The four-week pre-launch checklist

Four weeks out: confirm alignment on scope, success metrics, and launch date across product, engineering, design, marketing, sales, and support. If anyone is surprised by what is in the release at this stage, that is a problem to solve now, not on launch day. Three weeks out: finalize all marketing and comms assets — in-app copy, help center articles, announcement emails, social posts. Two weeks out: run enablement sessions with sales and support so they can answer customer questions confidently from day one. One week out: complete full end-to-end testing across all supported devices and edge cases, and confirm your rollback plan is documented, tested, and accessible to the team.

Launch day

On launch day, monitor your key metrics obsessively for the first six hours. Error rates, activation rates, support ticket volume — you want to know immediately if something is wrong. Keep the core team in a shared channel throughout the day so decisions can be made fast. Have your rollback plan visible and ready: not in a doc buried three layers deep, but pinned in the channel. Most rollbacks happen in the first two hours or not at all.

The post-launch review most PMs skip

The launch is not over when the announcement goes out. Build three review checkpoints into your process: a 7-day check, a 30-day check, and a 90-day check. At each checkpoint, measure your success metrics against the targets you set before launch, document what you learned, and share that document with the team.

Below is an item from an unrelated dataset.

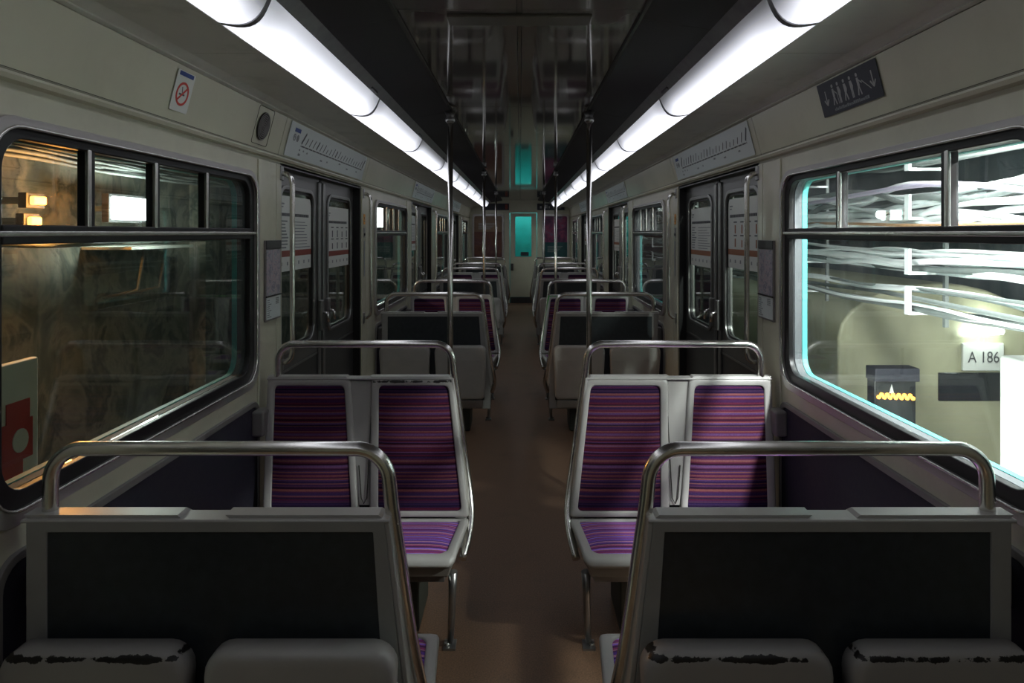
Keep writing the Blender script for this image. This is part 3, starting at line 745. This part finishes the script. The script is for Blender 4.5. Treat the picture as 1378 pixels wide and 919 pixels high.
def get(mirror, flags, green, chipped=False):
    key = (mirror, flags, green, chipped)
    if key not in protos:
        protos[key] = bench_proto(mirror, flags, green, chipped); return protos[key]
    return copy_tree(protos[key])
for i, (y, f) in enumerate(ROWS):
    for s, side in SIDES:
        face = f == 'f'
        mir = s if face else -s
        flags = (False, False)
        if i == 0: flags = (True, True) if s > 0 else (False, True)
        green = (i == 3 and s > 0)
        b = get(mir, flags, green, i == 1 and s < 0)
        b.location = (s*.66, y, 0); b.rotation_euler = (0, 0, 0 if face else PI)
        lab = names[i] % side
        if green: lab = 'bench with bright green back edge, fourth row right of the aisle'
        tagp(b, lab, 'bench', 'two-seat benches along the aisle')

# ------------------------------------------------------------------ stickers, maps and signs
def cove_basis(s, y, t):
    """origin on the cove panel at distance y, t from its lower (0) to upper (1) edge"""
    x = 1.150-.046*t; z = 1.972+.178*t; off = .0035
    up = Vector((-s*.046, 0, .178)).normalized()
    A = Vector((0, -s, 0)); N = A.cross(up)
    o = Vector((s*x, y, z))+N*off
    return basis(o, A, up)
def plaque(name, mtx, w, h, m, label, cat, group=None, th=.0015, r=.004):
    o = MB().extr([(x, y, 0) for x, y in rrect(0, w, 0, h, r, 3)], (0, 0, th)).build(name, m)
    o.matrix_world = mtx; return tagp(o, label, cat, group)
Z1 = .0016
def bx(g, x, y, w, h, z=Z1, t=.0006): return g.box(x, x+w, y, y+h, z, z+t)
# no smoking sticker (left): origin at its lower near corner, reading towards the far end
st = plaque('no_smoking_sticker', cove_basis(-1, 2.215, .18), .115, .135, M['paper'], 'small white no-smoking sticker with blue top band on the left cove panel', 'sticker')
bx(MB(), .012, .118, .092, .014).build('blue_band', M['blue'], st)
MB().annulus((.057, .060), .032, .040, Z1, Z1+.0008).build('red_ring', M['red'], st)
a = math.radians(45); c_, s_ = math.cos(a), math.sin(a)
def rotbar(g, cx, cy, L_, w, ang, z=Z1, t=.0008):
    c, s = math.cos(ang), math.sin(ang)
    P = [(-L_/2, -w/2), (L_/2, -w/2), (L_/2, w/2), (-L_/2, w/2)]
    return g.extr([(cx+x*c-y*s, cy+x*s+y*c, z) for x, y in P], (0, 0, t))
rotbar(MB(), .057, .060, .070, .007, math.radians(42)).build('red_slash', M['red'], st)
g = MB(); bx(g, .036, .055, .036, .006, Z1, .0004); rotbar(g, .052, .074, .02, .004, 1.9, Z1, .0004); g.build('cigarette', M['ink'], st)
# speaker (left)
mt = cove_basis(-1, 2.99, .53)
sp_ = MB().disc((0, 0), .062, 32, 0, .004).build('loudspeaker', M['seam']); sp_.matrix_world = mt
tagp(sp_, 'round cream loudspeaker grille in the left cove panel before the line map', 'loudspeaker')
for r in (.060, .050, .041, .032, .023, .014, .005):
    MB().annulus((0, 0), max(.0005, r-.0035), r, .004, .0055).build('grille_ring', M['piping'], sp_)
MB().ring(rrect(-.088, .088, -.083, .083, .012, 4), rrect(-.0855, .0855, -.0805, .0805, .010, 4), lambda x, y: (x, y, .0), lambda x, y: (x, y, .0012)).build('mount_joint', M['seam'], sp_)
# pictogram sign (right)
sg = plaque('pictogram_sign', cove_basis(1, 2.53, .30), .415, .122, M['slate'], 'dark grey sign with white walking figures and arrows on the right cove', 'sign')
g = MB()
def fig(g, x, kind):
    y0 = .030
    g.disc((x, y0+.068), .0065, 14, Z1, Z1+.0006)
    body = {0: [(x-.006, y0+.058), (x+.006, y0+.058), (x+.008, y0+.030), (x-.006, y0+.030)], 1: [(x-.007, y0+.058), (x+.007, y0+.058), (x+.013, y0+.040), (x+.008, y0+.028), (x-.006, y0+.028)]}[0 if kind in (0, 4) else 1]
    g.extr([(a, b, Z1) for a, b in body], (0, 0, .0006))
    if kind in (0, 2, 4):
        rotbar(g, x-.006, y0+.016, .032, .006, math.radians(70)); rotbar(g, x+.006, y0+.016, .032, .006, math.radians(105))
    else:
        bx(g, x-.005, y0, .005, .03); bx(g, x+.002, y0, .006, .03)
    if kind in (0, 4): rotbar(g, x+.014, y0+.044, .024, .004, math.radians(-35))
    if kind == 0: rotbar(g, x+.026, y0+.018, .036, .0025, math.radians(92))
    if kind == 4: rotbar(g, x+.048, y0+.026, .060, .003, math.radians(-38))
for x, k in ((.110, 0), (.150, 1), (.195, 2), (.238, 3), (.285, 4)):
    g = MB(); fig(g, x, k); g.build('walking_figure', M['pale'], sg)
def arrow(x, y, sc=1):
    g = MB(); bx(g, x-.003*sc, y, .006*sc, .050*sc); rotbar(g, x-.008*sc, y+.008*sc, .026*sc, .006*sc, math.radians(-50)); rotbar(g, x+.008*sc, y+.008*sc, .026*sc, .006*sc, math.radians(50)); g.build('arrow', M['pale'], sg)
arrow(.052, .040); arrow(.375, .042)
g = MB(); x = .095
random.seed(3)
while x < .325:
    w_ = random.uniform(.004, .012); bx(g, x, .010, w_, random.choice((.008, .011))); x += w_+.003
g.build('caption', M['inkgrey'], sg)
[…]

Most teams skip this entirely. The ones that do it consistently get better at launching every time.

The launch metric that matters most

If you can only track one number after launch, track day-7 adoption rate — the percentage of eligible users who used the feature at least once in the first seven days. This single number tells you more than almost any other metric. Users who do not come back to use a feature in the first week almost certainly never will. A low day-7 adoption rate is a signal that your onboarding, discoverability, or the feature itself needs work — and it gives you time to intervene before the problem compounds.